[Exercise data]:
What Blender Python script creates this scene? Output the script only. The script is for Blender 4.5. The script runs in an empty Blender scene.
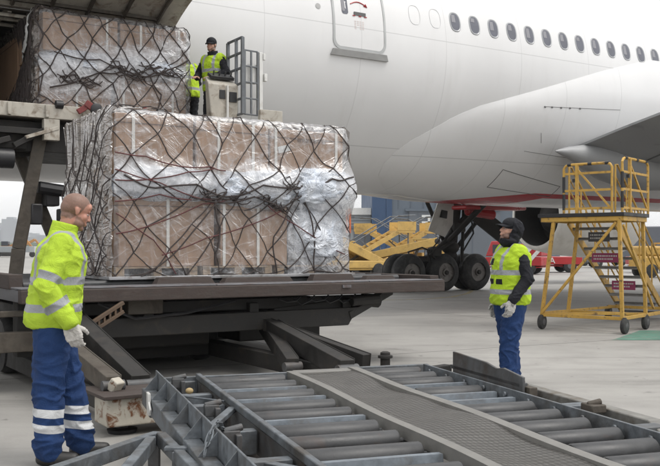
import bpy, bmesh, math, random
from mathutils import Vector, Matrix, noise, Quaternion
V = Vector
R = math.radians
random.seed(7)
scene = bpy.context.scene
COL = scene.collection
EYE = 1.45
F = 900.0            # focal length in photo pixels (photo 660 wide)
HOR = 249.0
ID = Matrix.Identity(4)
AF = Matrix.Rotation(math.atan2(.5348, .845), 4, 'Z')      # aircraft / loader frame: x along the fuselage, y away

def at(px, py, Y):
    return V(((px-330)/F*Y, Y, EYE-(py-HOR)/F*Y))

INFO = {}            # object -> (frame, base)

def place(o, frame, base):
    o.matrix_world = frame @ Matrix.Translation(base)
    INFO[o] = (frame, V(base))

def tag(o, label=None, cat=None, group=None, kind=None):
    if label: o['label'] = label
    if cat: o['category'] = cat
    if group: o['group'] = group
    if kind: o['kind'] = kind
    return o

def thing(name, label, cat, frame=ID, base=(0, 0, 0), group=None):
    o = bpy.data.objects.new(name, None)
    COL.objects.link(o)
    o.empty_display_size = .2
    place(o, frame, base)
    return tag(o, label, cat, group)

def copy_tree(o, parent=None):
    c = o.copy(); COL.objects.link(c)
    if parent is not None: c.parent = parent
    for ch in list(o.children): copy_tree(ch, c)
    return c

def perp(d):
    d = d.normalized()
    a = V((0, 0, 1)) if abs(d.z) < .95 else V((0, 1, 0))
    x = d.cross(a).normalized()
    return x, x.cross(d).normalized()

class MB:
    def __init__(s):
        s.bm = bmesh.new()
    def face(s, vs):
        try: return s.bm.faces.new(vs)
        except ValueError: return None
    def hexa(s, p):
        v = [s.bm.verts.new(q) for q in p]
        for f in ((0,3,2,1),(4,5,6,7),(0,1,5,4),(1,2,6,5),(2,3,7,6),(3,0,4,7)):
            s.face([v[i] for i in f])
        return s
    def box(s, c, d, rot=None):
        c = V(c); x, y, z = d[0]/2, d[1]/2, d[2]/2
        pts = [V(q) for q in ((-x,-y,-z),(x,-y,-z),(x,y,-z),(-x,y,-z),(-x,-y,z),(x,-y,z),(x,y,z),(-x,y,z))]
        if rot is not None: pts = [rot @ q for q in pts]
        return s.hexa([c+q for q in pts])
    def span(s, a, b):
        a, b = V(a), V(b)
        return s.box((a+b)/2, b-a)
    def bar(s, p, q, w, h, up=(0, 0, 1)):
        p, q, up = V(p), V(q), V(up)
        d = (q-p).normalized()
        x = d.cross(up)
        if x.length < 1e-4: x = perp(d)[0]
        x.normalize(); u = x.cross(d).normalized()
        x = x*w/2; u = u*h/2
        return s.hexa([p-x-u, p+x-u, q+x-u, q-x-u, p-x+u, p+x+u, q+x+u, q-x+u])
    def tube(s, pts, r, seg=8, closed=False):
        pts = [V(p) for p in pts]; n = len(pts)
        if not isinstance(r, (list, tuple)): r = [r]*n
        rings = []; x0 = None
        for i, p in enumerate(pts):
            if closed: d = pts[(i+1) % n]-pts[i-1]
            else: d = pts[min(i+1, n-1)]-pts[max(i-1, 0)]
            if d.length < 1e-9: d = V((0, 0, 1))
            d.normalize()
            if x0 is None: x0 = perp(d)[0]
            x = x0 - d*x0.dot(d)
            if x.length < 1e-5: x = perp(d)[0]
            x.normalize(); y = d.cross(x); x0 = x
            rings.append([s.bm.verts.new(p+(x*math.cos(t)+y*math.sin(t))*r[i]) for t in (2*math.pi*k/seg for k in range(seg))])
        m = n if closed else n-1
        for i in range(m):
            a, b = rings[i], rings[(i+1) % n]
            for k in range(seg):
                s.face([a[k], a[(k+1) % seg], b[(k+1) % seg], b[k]])
        if not closed:
            s.face(rings[0][::-1]); s.face(rings[-1])
        return s
    def lathe(s, o, axis, prof, seg=24, closed=False):
        o, axis = V(o), V(axis).normalized()
        x, y = perp(axis)
        rings = []
        for t, r in prof:
            c = o+axis*t
            rings.append([s.bm.verts.new(c+(x*math.cos(a)+y*math.sin(a))*max(r, 1e-4)) for a in (2*math.pi*k/seg for k in range(seg))])
        for i in range(len(rings)-1):
            a, b = rings[i], rings[i+1]
            for k in range(seg):
                s.face([a[k], a[(k+1) % seg], b[(k+1) % seg], b[k]])
        if closed:
            a, b = rings[-1], rings[0]
            for k in range(seg): s.face([a[k], a[(k+1) % seg], b[(k+1) % seg], b[k]])
        else:
            s.face(rings[0][::-1]); s.face(rings[-1])
        return s
    def prism(s, poly, off):
        off = V(off)
        a = [s.bm.verts.new(V(p)) for p in poly]; b = [s.bm.verts.new(V(p)+off) for p in poly]
        n = len(a)
        s.face(a[::-1]); s.face(b)
        for i in range(n): s.face([a[i], a[(i+1) % n], b[(i+1) % n], b[i]])
        return s
    def ell(s, c, r, rot=None, seg=20, rings=12):
        m = Matrix.Diagonal((*r, 1))
        if rot is not None: m = rot.to_4x4() @ m
        m = Matrix.Translation(V(c)) @ m
        bmesh.ops.create_uvsphere(s.bm, u_segments=seg, v_segments=rings, radius=1, matrix=m)
        return s
    def grid(s, rows, closed=False):
        vs = [[s.bm.verts.new(p) for p in row] for row in rows]
        for i in range(len(vs)-1):
            n = len(vs[i])
            for k in range(n if closed else n-1):
                s.face([vs[i][k], vs[i][(k+1) % n], vs[i+1][(k+1) % n], vs[i+1][k]])
        return vs
    def build(s, name, mat, parent=None, frame=ID, base=None, bevel=0, smooth=35, fix=True, solid=0):
        if fix: bmesh.ops.recalc_face_normals(s.bm, faces=s.bm.faces)
        me = bpy.data.meshes.new(name)
        s.bm.to_mesh(me); s.bm.free()
        return link(name, me, mat, parent, frame, base, bevel, smooth, solid)

def link(name, me, mat, parent=None, frame=ID, base=None, bevel=0, smooth=35, solid=0):
    o = bpy.data.objects.new(name, me); COL.objects.link(o)
    if parent is not None:
        fr, b = INFO[parent]
        o.parent = parent; INFO[o] = (fr, b)
        off = b
    else:
        if base is None:
            n = max(1, len(me.vertices)); c = V((0, 0, 0)); zmin = 1e9
            for v in me.vertices: c += v.co; zmin = min(zmin, v.co.z)
            c /= n; base = V((c.x, c.y, zmin))
        place(o, frame, base); off = V(base)
    me.transform(Matrix.Translation(-off))
    if smooth:
        for p in me.polygons: p.use_smooth = True
        if smooth < 179: me.set_sharp_from_angle(angle=R(smooth))
    for m in (mat if isinstance(mat, (list, tuple)) else [mat]): me.materials.append(m)
    if bevel:
        b = o.modifiers.new('bevel', 'BEVEL'); b.width = bevel; b.segments = 2; b.limit_method = 'ANGLE'; b.angle_limit = R(40)
        b.harden_normals = False
    if solid:
        b = o.modifiers.new('solid', 'SOLIDIFY'); b.thickness = solid; b.offset = 0
    return o

# ------------------------------------------------------------------ materials
class NT:
    def __init__(s, name):
        s.m = bpy.data.materials.new(name); s.m.use_nodes = True
        s.t = s.m.node_tree; s.b = s.t.nodes['Principled BSDF']; s.out = s.t.nodes['Material Output']
        s._v = None
    def n(s, typ, **kw):
        nd = s.t.nodes.new(typ)
        for k, v in kw.items():
            if k.startswith('i_'):
                nd.inputs[k[2:].replace('_', ' ')].default_value = v
            else: setattr(nd, k, v)
        return nd
    def L(s, a, b): s.t.links.new(a, b)
    def inp(s, sock, v):
        if hasattr(v, 'links') or hasattr(v, 'is_linked'): s.L(v, sock)
        else: sock.default_value = v
    def vec(s):
        if s._v is None:
            tc = s.n('ShaderNodeTexCoord'); oi = s.n('ShaderNodeObjectInfo')
            mu = s.n('ShaderNodeMath', operation='MULTIPLY'); mu.inputs[1].default_value = 37.0
            s.L(oi.outputs['Random'], mu.inputs[0])
            ad = s.n('ShaderNodeVectorMath', operation='ADD')
            s.L(tc.outputs['Object'], ad.inputs[0]); s.L(mu.outputs[0], ad.inputs[1])
            s._v = ad.outputs[0]
            s.obj = tc.outputs['Object']
        return s._v
    def noise(s, scale, detail=4, rough=.6, vec=None, stretch=None, dist=0):
        v = vec or s.vec()
        if stretch:
            m = s.n('ShaderNodeMapping'); s.L(v, m.inputs['Vector']); m.inputs['Scale'].default_value = stretch; v = m.outputs[0]
        nn = s.n('ShaderNodeTexNoise'); nn.inputs['Scale'].default_value = scale
        nn.inputs['Detail'].default_value = detail; nn.inputs['Roughness'].default_value = rough
        nn.inputs['Distortion'].default_value = dist
        s.L(v, nn.inputs['Vector']); return nn.outputs['Fac']
    def ramp(s, fac, a, b, va=0., vb=1.):
        r = s.n('ShaderNodeMapRange'); s.L(fac, r.inputs['Value'])
        r.inputs['From Min'].default_value = a; r.inputs['From Max'].default_value = b
        r.inputs['To Min'].default_value = va; r.inputs['To Max'].default_value = vb
        return r.outputs[0]
    def mix(s, fac, a, b):
        m = s.n('ShaderNodeMix', data_type='RGBA')
        s.inp(m.inputs['Factor'], fac)
        for sock, v in ((m.inputs[6], a), (m.inputs[7], b)):
            if isinstance(v, (tuple, list)): sock.default_value = (*v[:3], 1)
            else: s.L(v, sock)
        return m.outputs[2]
    def math(s, op, a, b=0.):
        m = s.n('ShaderNodeMath', operation=op); s.inp(m.inputs[0], a); s.inp(m.inputs[1], b); return m.outputs[0]
    def bump(s, h, strength=.3, dist=.01, prev=None):
        b = s.n('ShaderNodeBump'); b.inputs['Strength'].default_value = strength; b.inputs['Distance'].default_value = dist
        s.L(h, b.inputs['Height'])
        if prev is not None: s.L(prev, b.inputs['Normal'])
        s.L(b.outputs[0], s.b.inputs['Normal']); return b.outputs[0]
    def col(s, c): s.inp(s.b.inputs['Base Color'], (*c, 1) if isinstance(c, tuple) else c)
    def set(s, **kw):
        for k, v in kw.items(): s.inp(s.b.inputs[k.replace('_', ' ')], v)
        return s

def sc3(c, k): return tuple(min(1, x*k) for x in c[:3])

def M(name, col, rough=.5, metal=0., var=.18, scale=3., bump=.15, bscale=40., dirt=None, dscale=5., dlo=.5, dhi=.7, rvar=.12, spec=None, stretch=None, trans=0):
    """general worn surface: tone variation, blotches of a second colour, fine bump"""
    t = NT(name)
    n1 = t.noise(scale, 5, .6, stretch=stretch)
    c = t.mix(t.ramp(n1, .3, .7), sc3(col, 1-var), sc3(col, 1+var))
    if dirt:
        n2 = t.noise(dscale, 6, .65, stretch=stretch, dist=.6)
        c = t.mix(t.ramp(n2, dlo, dhi), c, dirt)
    t.col(c)
    n3 = t.noise(bscale, 3, .6)
    if bump: t.bump(n3, bump, .006)
    t.set(Metallic=metal)
    t.L(t.ramp(n1, .3, .7, rough-rvar, rough+rvar), t.b.inputs['Roughness'])
    if spec is not None: t.b.inputs['Specular IOR Level'].default_value = spec
    return t.m
# ------------------------------------------------------------------ shared materials
m_galv = M('galvanised_steel', (.135, .15, .165), .55, .3, .4, 14, .25, 60, dirt=(.075, .068, .06), dscale=3.5, dlo=.45, dhi=.72)
m_galv_dark = M('dull_steel', (.10, .102, .105), .6, .3, .3, 6, .25, 50, dirt=(.07, .055, .045), dscale=5, dlo=.45, dhi=.7)
m_roller = M('roller_steel', (.052, .053, .055), .45, .25, .35, 7, .12, 70, dirt=(.085, .058, .046), dscale=3, dlo=.6, dhi=.78)
m_rust = M('rusty_beam', (.058, .046, .041), .8, .1, .35, 8, .4, 40, dirt=(.05, .035, .03), dscale=6, dlo=.42, dhi=.66, stretch=(1, 3, 6))
m_decktop = M('worn_deck_steel', (.15, .15, .16), .5, .35, .3, 5, .2, 50, dirt=(.10, .06, .05), dscale=3, dlo=.5, dhi=.7)
m_grime = M('grimy_dark_paint', (.020, .0185, .017), .7, .05, .4, 5, .3, 40, dirt=(.045, .036, .027), dscale=4, dlo=.55, dhi=.8)
m_khaki = M('dirty_khaki_paint', (.085, .073, .058), .7, .1, .3, 5, .3, 40, dirt=(.045, .035, .028), dscale=5, dlo=.45, dhi=.7)
m_loader = M('dirty_cream_paint', (.40, .375, .325), .5, 0, .15, 4, .2, 40, dirt=(.13, .09, .055), dscale=5, dlo=.5, dhi=.72)
m_chips = M('chipped_cream_paint', (.42, .39, .33), .55, 0, .15, 6, .3, 40, dirt=(.14, .055, .02), dscale=9, dlo=.53, dhi=.62)
m_rubber = M('tyre_rubber', (.018, .018, .019), .75, 0, .3, 8, .2, 40, dirt=(.055, .053, .05), dscale=5, dlo=.45, dhi=.7)
m_blackp = M('black_plastic', (.018, .018, .02), .45, 0, .2, 6, .1, 60)
m_white = M('worn_white_paint', (.62, .62, .60), .45, 0, .08, 4, .1, 40, dirt=(.35, .33, .29), dscale=4, dlo=.55, dhi=.8)
m_grey_rail = M('grey_rail_paint', (.13, .14, .15), .5, .2, .2, 8, .15, 50)
m_yellow = M('yellow_paint', (.50, .30, .06), .5, 0, .15, 6, .2, 50, dirt=(.16, .10, .04), dscale=11, dlo=.56, dhi=.66)
m_yellow2 = M('faded_yellow_paint', (.52, .34, .10), .55, 0, .12, 3, .1, 30, dirt=(.3, .2, .07), dscale=2, dlo=.55, dhi=.7)
m_red = M('red_paint', (.36, .018, .022), .35, 0, .12, 2, .05, 30)
m_redrust = M('faded_red_paint', (.16, .03, .028), .6, 0, .3, 9, .2, 40)
m_cdk = M('door_dark_frame', (.06, .055, .05), .7)
m_glass = M('dark_window_glass', (.03, .035, .045), .12, 0, .1, 3, 0, 10)

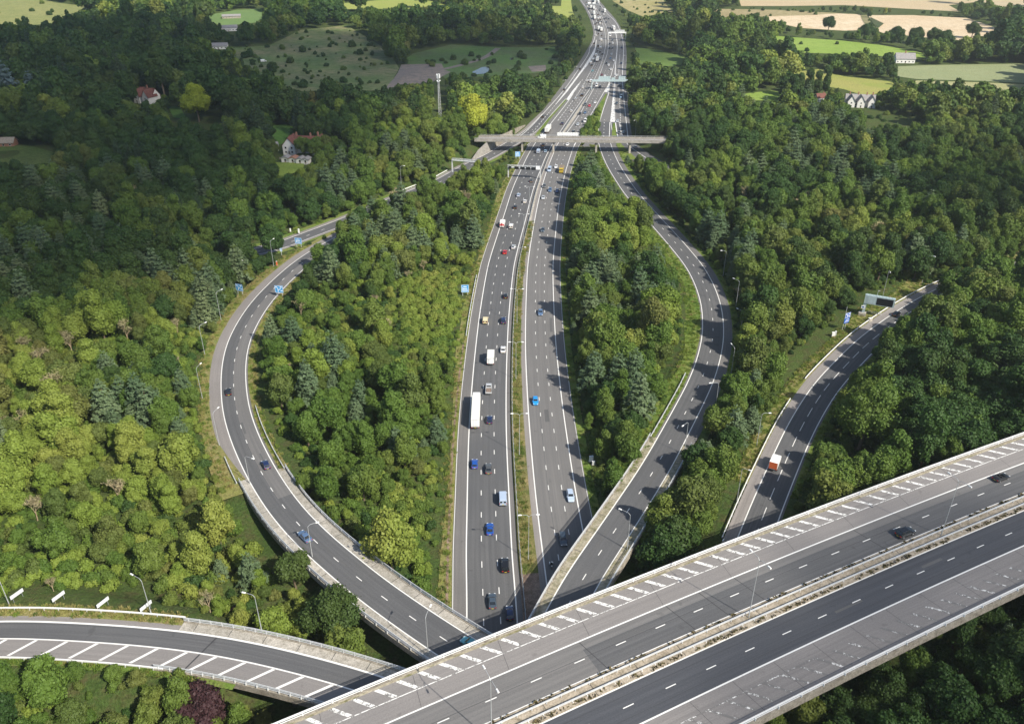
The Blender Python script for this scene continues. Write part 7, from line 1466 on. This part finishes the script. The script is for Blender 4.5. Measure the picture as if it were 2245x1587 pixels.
# ------------------------------------------------------------------ clouds in the sky (they throw the broad shadows) and the summer haze
def vol_mat(name, dens, col, aniso):
    m = bpy.data.materials.new(name); m.use_nodes = True; t = m.node_tree; t.nodes.clear(); out = t.nodes.new('ShaderNodeOutputMaterial')
    v = t.nodes.new('ShaderNodeVolumePrincipled'); v.inputs['Color'].default_value = (*col, 1); v.inputs['Density'].default_value = dens; v.inputs['Anisotropy'].default_value = aniso
    t.links.new(v.outputs[0], out.inputs['Volume']); return m
def cloud(px, alt, dens, T_, soft, seed, lab):                          # flat-based cumulus; px is the outline of the ground it shades
    rg = np.random.default_rng(seed); k = alt / SUN.z; off = np.array([SUN.x * k, SUN.y * k])
    poly = np.array([tuple(P(u, v, 0))[:2] for u, v in px]) + off; lo = poly.min(0) - 10; hi = poly.max(0) + 10; st = 18.0
    xs = np.arange(lo[0], hi[0] + st, st); ys = np.arange(lo[1], hi[1] + st, st); X_, Y_ = np.meshgrid(xs, ys)
    ins = poly_in([tuple(q) for q in poly], X_.ravel(), Y_.ravel()).reshape(X_.shape); d = np.full(X_.shape, 1e9)
    for i in range(len(poly)):
        a, b = poly[i], poly[(i + 1) % len(poly)]; e = b - a; t = np.clip(((X_ - a[0]) * e[0] + (Y_ - a[1]) * e[1]) / (e @ e), 0, 1)
        d = np.minimum(d, np.hypot(X_ - a[0] - t * e[0], Y_ - a[1] - t * e[1]))
    wob = sum(np.sin(X_ * f + p) * np.sin(Y_ * f * 1.2 + q) * w for f, p, q, w in ((.021, *rg.uniform(0, 6, 2), 14), (.05, *rg.uniform(0, 6, 2), 9)))
    d = np.where(ins, d, -d) + wob; t = T_ * np.clip(d / soft, 0, 1) ** 0.85
    lump = 1 + 0.35 * np.sin(X_ * .06) * np.sin(Y_ * .055) + 0.2 * np.sin(X_ * .13 + 2) * np.sin(Y_ * .12)
    ny_, nx_ = X_.shape; use = t > 0; c = use[:-1, :-1] | use[1:, :-1] | use[:-1, 1:] | use[1:, 1:]
    top = np.stack([X_, Y_, alt + t * lump * .8], 2).reshape(-1, 3); bot = np.stack([X_, Y_, alt - t * .2 - .01], 2).reshape(-1, 3); id_ = np.arange(nx_ * ny_).reshape(ny_, nx_)
    f = np.stack([id_[:-1, :-1][c], id_[:-1, 1:][c], id_[1:, 1:][c], id_[1:, :-1][c]], 1); n = nx_ * ny_
    o = bpy.data.objects.new('cloud', np_mesh('cloud', np.concatenate([top, bot]), np.concatenate([f, f[:, ::-1] + n]), [vol_mat('cloud_vapour_%d' % seed, dens, (1, 1, 1), 0.4)])); C.objects.link(o); tag(o, kind='structure')
cloud([(-400, 120), (0, 75), (420, 55), (560, 60), (640, 40), (780, 72), (1000, 62), (1150, 78), (1270, 98), (1335, 96), (1400, 88), (1470, 84), (1570, 92), (1590, 118), (1500, 140), (1400, 148), (1340, 152), (1240, 172), (1100, 205), (960, 235), (900, 300), (800, 385), (730, 440), (650, 520), (560, 625), (475, 690), (330, 745), (130, 790), (-300, 830)], 760, 0.021, 60, 70, 3, '')
cloud([(2040, 330), (2400, 320), (2500, 540), (2240, 560), (2060, 545), (1960, 500), (1930, 420)], 820, 0.016, 45, 60, 5, '')
cloud([(1560, 1587), (1700, 1330), (1850, 1180), (2060, 1110), (2400, 1010), (2700, 1200), (2700, 1900), (1500, 1900)], 700, 0.016, 45, 22, 8, '')
hz = MB(); hz.box((0, 1550, 71), (7600, 5400, 150)); o = hz.build('haze', vol_mat('summer_haze', 0.00008, (0.84, 0.92, 1.0), 0.3)); tag(o, kind='stuff')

[Stated exercise]: Only the lines from the start of the material through the line containing "return tag(o, label, cat, group)" should be transcribed. Pictures stay out.

[Solution to the exercise]:
What Blender Python script creates this scene? Output the script only. The script is for Blender 4.5. The script runs in an empty Blender scene.
import bpy, bmesh, math, random
from mathutils import Vector, Matrix, noise, Quaternion
V = Vector
R = math.radians
random.seed(7)
scene = bpy.context.scene
COL = scene.collection
EYE = 1.45
F = 900.0            # focal length in photo pixels (photo 660 wide)
HOR = 249.0
ID = Matrix.Identity(4)
AF = Matrix.Rotation(math.atan2(.5348, .845), 4, 'Z')      # aircraft / loader frame: x along the fuselage, y away

def at(px, py, Y):
    return V(((px-330)/F*Y, Y, EYE-(py-HOR)/F*Y))

INFO = {}            # object -> (frame, base)

def place(o, frame, base):
    o.matrix_world = frame @ Matrix.Translation(base)
    INFO[o] = (frame, V(base))

def tag(o, label=None, cat=None, group=None, kind=None):
    if label: o['label'] = label
    if cat: o['category'] = cat
    if group: o['group'] = group
    if kind: o['kind'] = kind
    return o

def thing(name, label, cat, frame=ID, base=(0, 0, 0), group=None):
    o = bpy.data.objects.new(name, None)
    COL.objects.link(o)
    o.empty_display_size = .2
    place(o, frame, base)
    return tag(o, label, cat, group)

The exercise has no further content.